No actor of the classic noir period could project doomed angst like Burt Lancaster, and no actress wore empathy on her face like Joan Fontaine. It’s this damaged quality that draws her to him, and what keeps her around. She eventually pulls Saunders away from the abyss--metaphorically kissing the blood off his hands --and proves her love by waiting him out as he does a six-month stretch for punching a police officer.

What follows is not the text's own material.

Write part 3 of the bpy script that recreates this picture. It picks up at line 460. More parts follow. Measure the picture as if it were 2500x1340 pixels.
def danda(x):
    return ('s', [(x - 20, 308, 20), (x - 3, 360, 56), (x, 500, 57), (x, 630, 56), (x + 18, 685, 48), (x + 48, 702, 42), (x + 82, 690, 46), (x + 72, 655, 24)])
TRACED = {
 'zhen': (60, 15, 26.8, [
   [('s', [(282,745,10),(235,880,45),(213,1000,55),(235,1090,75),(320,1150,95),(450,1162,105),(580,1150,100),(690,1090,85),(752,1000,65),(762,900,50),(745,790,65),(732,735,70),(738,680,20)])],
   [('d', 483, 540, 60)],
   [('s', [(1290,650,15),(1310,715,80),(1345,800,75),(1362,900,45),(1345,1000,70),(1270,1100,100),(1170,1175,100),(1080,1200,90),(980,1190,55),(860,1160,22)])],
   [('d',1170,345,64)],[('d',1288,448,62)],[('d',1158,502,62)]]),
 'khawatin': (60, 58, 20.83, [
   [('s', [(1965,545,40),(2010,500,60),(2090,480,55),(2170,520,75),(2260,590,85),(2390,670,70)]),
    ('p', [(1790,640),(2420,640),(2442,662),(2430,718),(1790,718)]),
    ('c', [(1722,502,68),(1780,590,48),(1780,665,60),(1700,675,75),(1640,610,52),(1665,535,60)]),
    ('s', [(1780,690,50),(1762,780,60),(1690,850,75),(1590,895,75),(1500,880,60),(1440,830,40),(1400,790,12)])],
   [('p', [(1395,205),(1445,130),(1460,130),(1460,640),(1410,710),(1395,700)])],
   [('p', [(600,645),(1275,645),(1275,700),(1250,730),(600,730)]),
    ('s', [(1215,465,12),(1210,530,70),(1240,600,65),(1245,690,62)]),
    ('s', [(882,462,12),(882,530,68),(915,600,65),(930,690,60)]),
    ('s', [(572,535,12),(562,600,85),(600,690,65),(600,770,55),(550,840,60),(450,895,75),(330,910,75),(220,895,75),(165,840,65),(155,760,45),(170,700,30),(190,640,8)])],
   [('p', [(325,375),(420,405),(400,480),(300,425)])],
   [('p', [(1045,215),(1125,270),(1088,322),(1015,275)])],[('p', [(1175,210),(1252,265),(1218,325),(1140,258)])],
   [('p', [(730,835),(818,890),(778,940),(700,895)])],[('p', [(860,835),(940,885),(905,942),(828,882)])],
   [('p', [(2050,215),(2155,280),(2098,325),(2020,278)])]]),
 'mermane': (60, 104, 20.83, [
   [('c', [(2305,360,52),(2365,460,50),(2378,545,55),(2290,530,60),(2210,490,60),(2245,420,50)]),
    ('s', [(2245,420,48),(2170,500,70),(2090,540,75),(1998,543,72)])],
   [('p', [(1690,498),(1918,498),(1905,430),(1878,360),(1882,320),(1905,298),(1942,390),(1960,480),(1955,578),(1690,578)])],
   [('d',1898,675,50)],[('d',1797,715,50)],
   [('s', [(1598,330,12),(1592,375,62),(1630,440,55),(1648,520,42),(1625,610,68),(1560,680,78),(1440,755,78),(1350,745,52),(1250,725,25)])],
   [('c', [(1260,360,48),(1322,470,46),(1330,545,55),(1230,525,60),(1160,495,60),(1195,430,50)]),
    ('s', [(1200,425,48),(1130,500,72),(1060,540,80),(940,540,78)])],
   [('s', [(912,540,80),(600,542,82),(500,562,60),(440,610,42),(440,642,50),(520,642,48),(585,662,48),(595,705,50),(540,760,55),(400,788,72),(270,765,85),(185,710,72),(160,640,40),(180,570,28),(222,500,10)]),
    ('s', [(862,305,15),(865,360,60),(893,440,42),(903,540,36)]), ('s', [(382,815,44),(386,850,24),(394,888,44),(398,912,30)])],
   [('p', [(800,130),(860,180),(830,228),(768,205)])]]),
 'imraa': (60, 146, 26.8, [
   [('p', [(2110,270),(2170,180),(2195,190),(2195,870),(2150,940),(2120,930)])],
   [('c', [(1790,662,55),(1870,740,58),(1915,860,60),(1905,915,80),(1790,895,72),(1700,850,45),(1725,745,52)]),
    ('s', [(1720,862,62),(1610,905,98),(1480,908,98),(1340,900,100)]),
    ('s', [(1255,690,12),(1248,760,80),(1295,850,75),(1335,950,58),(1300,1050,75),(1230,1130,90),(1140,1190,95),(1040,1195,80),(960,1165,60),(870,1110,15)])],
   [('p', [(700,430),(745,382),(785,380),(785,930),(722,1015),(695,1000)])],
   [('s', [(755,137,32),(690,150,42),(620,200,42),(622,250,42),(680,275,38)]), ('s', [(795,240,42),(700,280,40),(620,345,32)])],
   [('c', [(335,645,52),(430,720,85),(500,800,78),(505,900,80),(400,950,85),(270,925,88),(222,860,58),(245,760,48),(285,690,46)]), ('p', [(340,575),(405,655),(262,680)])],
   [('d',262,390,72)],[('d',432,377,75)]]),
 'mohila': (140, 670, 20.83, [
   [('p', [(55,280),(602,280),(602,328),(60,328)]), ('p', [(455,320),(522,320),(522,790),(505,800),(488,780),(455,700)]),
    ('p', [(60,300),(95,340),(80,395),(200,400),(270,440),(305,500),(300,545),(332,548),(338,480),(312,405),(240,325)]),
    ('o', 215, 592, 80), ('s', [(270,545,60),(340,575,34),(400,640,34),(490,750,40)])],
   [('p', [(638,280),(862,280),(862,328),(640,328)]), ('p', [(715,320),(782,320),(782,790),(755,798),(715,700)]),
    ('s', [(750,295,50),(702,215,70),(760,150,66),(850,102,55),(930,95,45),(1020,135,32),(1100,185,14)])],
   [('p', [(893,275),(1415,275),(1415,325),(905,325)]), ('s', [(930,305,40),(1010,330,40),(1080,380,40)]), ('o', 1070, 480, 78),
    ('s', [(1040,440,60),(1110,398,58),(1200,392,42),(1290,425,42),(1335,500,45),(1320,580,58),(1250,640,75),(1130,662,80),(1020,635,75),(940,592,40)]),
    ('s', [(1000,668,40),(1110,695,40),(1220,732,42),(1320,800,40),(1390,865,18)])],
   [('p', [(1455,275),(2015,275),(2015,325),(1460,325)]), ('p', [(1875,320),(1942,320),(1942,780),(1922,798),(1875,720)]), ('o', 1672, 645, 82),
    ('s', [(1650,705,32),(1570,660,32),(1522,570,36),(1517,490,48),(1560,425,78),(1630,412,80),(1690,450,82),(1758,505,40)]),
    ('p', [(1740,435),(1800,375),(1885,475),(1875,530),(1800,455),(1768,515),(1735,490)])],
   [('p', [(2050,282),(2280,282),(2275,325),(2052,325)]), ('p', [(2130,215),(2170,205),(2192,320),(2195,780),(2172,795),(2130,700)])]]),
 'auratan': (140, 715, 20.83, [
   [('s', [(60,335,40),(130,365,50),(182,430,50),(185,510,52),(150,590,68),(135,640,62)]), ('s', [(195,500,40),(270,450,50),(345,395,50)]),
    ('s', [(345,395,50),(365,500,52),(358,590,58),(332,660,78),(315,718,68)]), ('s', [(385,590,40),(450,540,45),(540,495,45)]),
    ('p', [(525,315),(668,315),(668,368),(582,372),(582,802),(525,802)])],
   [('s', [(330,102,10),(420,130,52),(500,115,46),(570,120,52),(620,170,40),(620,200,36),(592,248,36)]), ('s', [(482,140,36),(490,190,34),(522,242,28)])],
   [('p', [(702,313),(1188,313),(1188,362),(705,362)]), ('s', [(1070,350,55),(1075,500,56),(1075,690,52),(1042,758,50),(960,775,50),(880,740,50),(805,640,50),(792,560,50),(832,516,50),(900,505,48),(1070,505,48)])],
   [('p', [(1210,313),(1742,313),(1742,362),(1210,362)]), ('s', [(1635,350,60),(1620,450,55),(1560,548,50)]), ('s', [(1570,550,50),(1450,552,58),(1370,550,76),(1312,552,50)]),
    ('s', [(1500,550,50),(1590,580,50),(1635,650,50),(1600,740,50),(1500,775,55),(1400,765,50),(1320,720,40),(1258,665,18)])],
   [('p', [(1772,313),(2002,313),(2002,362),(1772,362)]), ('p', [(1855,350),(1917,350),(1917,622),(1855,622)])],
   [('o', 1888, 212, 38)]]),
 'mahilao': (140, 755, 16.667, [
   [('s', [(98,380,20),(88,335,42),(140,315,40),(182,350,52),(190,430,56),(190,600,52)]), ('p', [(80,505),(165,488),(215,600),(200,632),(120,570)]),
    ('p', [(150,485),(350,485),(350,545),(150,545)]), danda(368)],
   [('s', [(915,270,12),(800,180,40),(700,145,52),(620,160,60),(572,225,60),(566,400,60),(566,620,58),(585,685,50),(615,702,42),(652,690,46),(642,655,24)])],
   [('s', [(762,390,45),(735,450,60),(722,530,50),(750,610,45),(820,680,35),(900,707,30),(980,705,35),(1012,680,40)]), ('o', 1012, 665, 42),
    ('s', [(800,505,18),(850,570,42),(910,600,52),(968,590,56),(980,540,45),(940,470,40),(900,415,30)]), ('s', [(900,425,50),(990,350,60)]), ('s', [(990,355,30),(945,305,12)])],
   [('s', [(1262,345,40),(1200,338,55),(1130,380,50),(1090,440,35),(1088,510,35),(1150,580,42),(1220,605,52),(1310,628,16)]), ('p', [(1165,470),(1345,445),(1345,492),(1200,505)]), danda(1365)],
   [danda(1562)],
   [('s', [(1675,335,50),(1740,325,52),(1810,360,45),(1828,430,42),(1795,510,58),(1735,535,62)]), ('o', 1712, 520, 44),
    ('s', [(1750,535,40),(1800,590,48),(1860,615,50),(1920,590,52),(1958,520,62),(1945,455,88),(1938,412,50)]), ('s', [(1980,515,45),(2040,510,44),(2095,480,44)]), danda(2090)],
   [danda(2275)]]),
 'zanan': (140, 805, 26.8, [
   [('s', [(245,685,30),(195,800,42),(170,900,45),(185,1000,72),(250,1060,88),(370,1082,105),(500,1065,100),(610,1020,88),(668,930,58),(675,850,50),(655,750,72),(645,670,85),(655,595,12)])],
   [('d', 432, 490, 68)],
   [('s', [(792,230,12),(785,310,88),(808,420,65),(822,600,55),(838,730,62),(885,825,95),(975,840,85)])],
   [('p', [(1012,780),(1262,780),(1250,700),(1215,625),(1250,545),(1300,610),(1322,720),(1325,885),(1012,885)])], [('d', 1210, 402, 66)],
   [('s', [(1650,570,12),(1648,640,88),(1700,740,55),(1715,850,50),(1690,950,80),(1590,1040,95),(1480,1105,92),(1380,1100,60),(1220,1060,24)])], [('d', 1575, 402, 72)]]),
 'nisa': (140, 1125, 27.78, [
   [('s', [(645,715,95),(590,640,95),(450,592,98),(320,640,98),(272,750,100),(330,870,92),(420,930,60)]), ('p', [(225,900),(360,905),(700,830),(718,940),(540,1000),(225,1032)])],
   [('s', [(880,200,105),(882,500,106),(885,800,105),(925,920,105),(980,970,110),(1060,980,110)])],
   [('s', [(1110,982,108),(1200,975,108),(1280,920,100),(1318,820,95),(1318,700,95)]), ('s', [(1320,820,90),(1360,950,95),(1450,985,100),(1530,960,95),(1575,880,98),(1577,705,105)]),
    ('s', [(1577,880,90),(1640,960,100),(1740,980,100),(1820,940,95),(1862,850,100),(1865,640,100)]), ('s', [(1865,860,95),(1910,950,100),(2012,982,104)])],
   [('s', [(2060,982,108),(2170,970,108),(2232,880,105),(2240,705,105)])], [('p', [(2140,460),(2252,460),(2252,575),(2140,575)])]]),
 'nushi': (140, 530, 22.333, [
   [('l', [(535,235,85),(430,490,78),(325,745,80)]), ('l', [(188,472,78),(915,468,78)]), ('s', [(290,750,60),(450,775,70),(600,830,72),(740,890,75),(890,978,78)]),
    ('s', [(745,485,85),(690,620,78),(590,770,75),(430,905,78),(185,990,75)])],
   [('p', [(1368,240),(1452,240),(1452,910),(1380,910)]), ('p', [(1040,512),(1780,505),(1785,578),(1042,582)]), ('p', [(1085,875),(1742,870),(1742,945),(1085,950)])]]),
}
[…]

In the noir tradition, director Norman Foster employs setting to visually reinforce his players’ emotional states. In an important scene early in their relationship, Bill and Jane meet at the zoo, where the caged beasts remind Bill of his imprisoned past. Lancaster plays it well, at first joining in with the school children who “ape the apes,” before realizing how much he has in common with the creatures on the other side of the bars. Another interesting moment happens when Bill goes to prison. In addition to hard labor, the judge also demands a flogging--yes, a flogging! The scene is brings to mind the Inquisition, or something from Billy Budd, as Lancaster, bound by hands, feet, and neck to a torture device, is whipped mercilessly, while a bureaucrat at a desk ticks off strokes.
Another strong element is the presence of Robert Newton in a featured supporting role. Newton should be familiar to mwnu film fans as either Bill Sykes in David Lean’s exquisite Oliver Twist, or as Long John Silver in Walt Disney’s Treasure Island. Here he plays a sleazy confidence man who witnesses Bill’s accidental killing at the beginning of the film, and holds it over him for the duration. His character at first appears to be nothing more than an amiable trickster--the kind of rascal who does nothing worse than claiming goods that have “fallen off the back of a lorry.” Yet when the stakes are at their highest at the end of the picture, he’s transformed into a grotesque, desperate ogre, and his welcomed fate foreshadows that of Anthony Dawson in Dial M for Murder.
Kiss the Blood Off My Hands is a fine noir--beautifully photographed, well acted, and assembled with great skill. With everything it has going for it I hope it becomes available on DVD in the United States soon. I can’t imagine that most noir fans wouldn’t join the queue to purchase a disc, and maybe even a tin of biscuits.
[NOTE: The film was released on DVD in Universal's "Vault Series" in 2016.]